Macron varca dunque la soglia di casa di Ricœur a Châtenay-Malabry, quella stessa porta a cui aveva bussato il «nostro» Mario Miegge nel 1962, per incontrare per la prima volta il filosofo protestante3. Pur confessando la sua completa ignoranza dell’opera di Ricœur, il futuro presidente della République si mette al lavoro e rapidamente – non limitandosi al ruolo di correttore di bozze – inizia ad annotare il testo di Ricœur dandogli consigli sulla sostanza stessa del suo pensiero: «Definire più precisamente il concetto di cronosofia» (p. 24), oppure «non si potrebbe citare, a proposito dell’evento (événement) Paul Veyne ed il suo discorso inaugurale al Collège de France?» (p. 35); o ancora «Finale molto bello» (p. 41), oppure «Da rifare. Precisare fin dall’inizio che lei sta presentando delle ipotesi» (inizio cap. 2).
Nicolas Truong, in un lungo articolo su Le Monde4 sottolinea come ben presto nasca quasi una simbiosi tra il vecchio saggio e il giovane dottorando, che subisce il fascino di Ricœur : «Sono come un bambino affascinato, all’uscita di un concerto, che martirizza il suo piano per farne uscire qualche nota; a forza di leggerla, di seguirla nell’analisi, ho la voglia, l’entusiasmo di lanciarmi».

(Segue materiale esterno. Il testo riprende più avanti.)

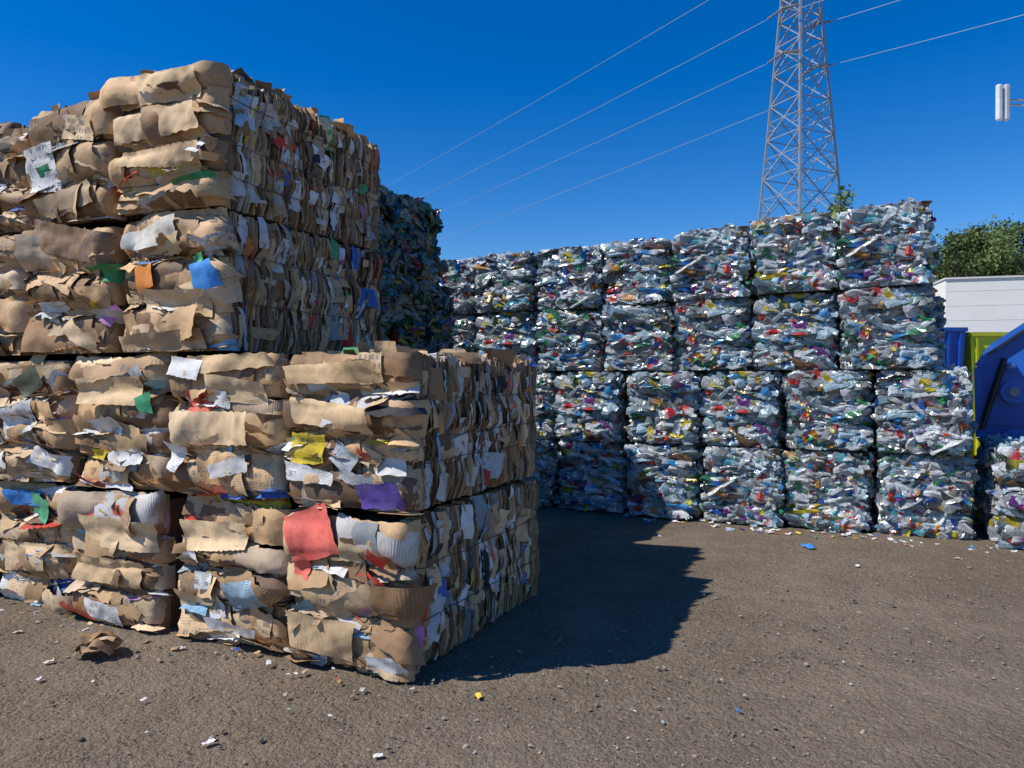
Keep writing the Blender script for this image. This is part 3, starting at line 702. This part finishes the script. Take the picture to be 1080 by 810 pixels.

Ma se cosi stanno le cose, è possibile oggi cogliere la «forte impronta» – secondo François Dosse – di Ricœur in Macron? Qui il discorso si fa complesso e meriterebbe una riflessione più articolata. Citerò tuttavia tre esempi significativi di tale influenza, finora emersa nei discorsi pubblici di Macron. 1) La sua visione sull’«uomo capace» (discorso del 16 novembre 2016, quando Macron annunciò la sua candidatura alla presidenza), che secondo Dosse discende dal pensiero Ricœur iano dell’«uomo fallibile»: che però non per questo deve rimanere immobile, ma secondo le sue potenzialità deve «realizzare i suoi talenti»; 2) Il discorso tenuto ad Algeri, quando Macron ha definito «crimine contro l’umanità» la colonizzazione francese, suscitando vivissime reazioni a destra. Secondo Truong questa stigmatizzazione è una diretta filiazione del libro La memoria, la storia, l’oblio, dove Ricœur sostiene la posizione della «giusta memoria» affermando: «Sono turbato dall’inquietante spettacolo che offrono il troppo di memoria qui, il troppo di oblio altrove, per non parlare dell’influenza delle commemorazioni e degli abusi di memoria e di oblio». 3) Il sintagma «en même temps» (al tempo stesso) che Macron utilizza sovente nei suoi discorsi. Secondo Olivier Abel, professore alla parigina Facoltà protestante di Teologia, esso esprime il pensiero «tensivo» tipicamente Ricœur iano, che «porta gli opposti, non per conciliare l’inconciliabile, ma per una tensione feconda, affinché ciascuno corregga l’altro dei suoi eccessi»5. Certo, aggiunge Abel, il programma di Emmanuel Macron manca per il momento di un po’ di utopia. Macron verrà rapidamente circondato, come tutti gli uomini potenti da molti adulatori. Avrà bisogno – conclude Abel – «nella sua seconda cerchia, quella degli amici veri, di chi sappia ricordargli questo granello di utopia».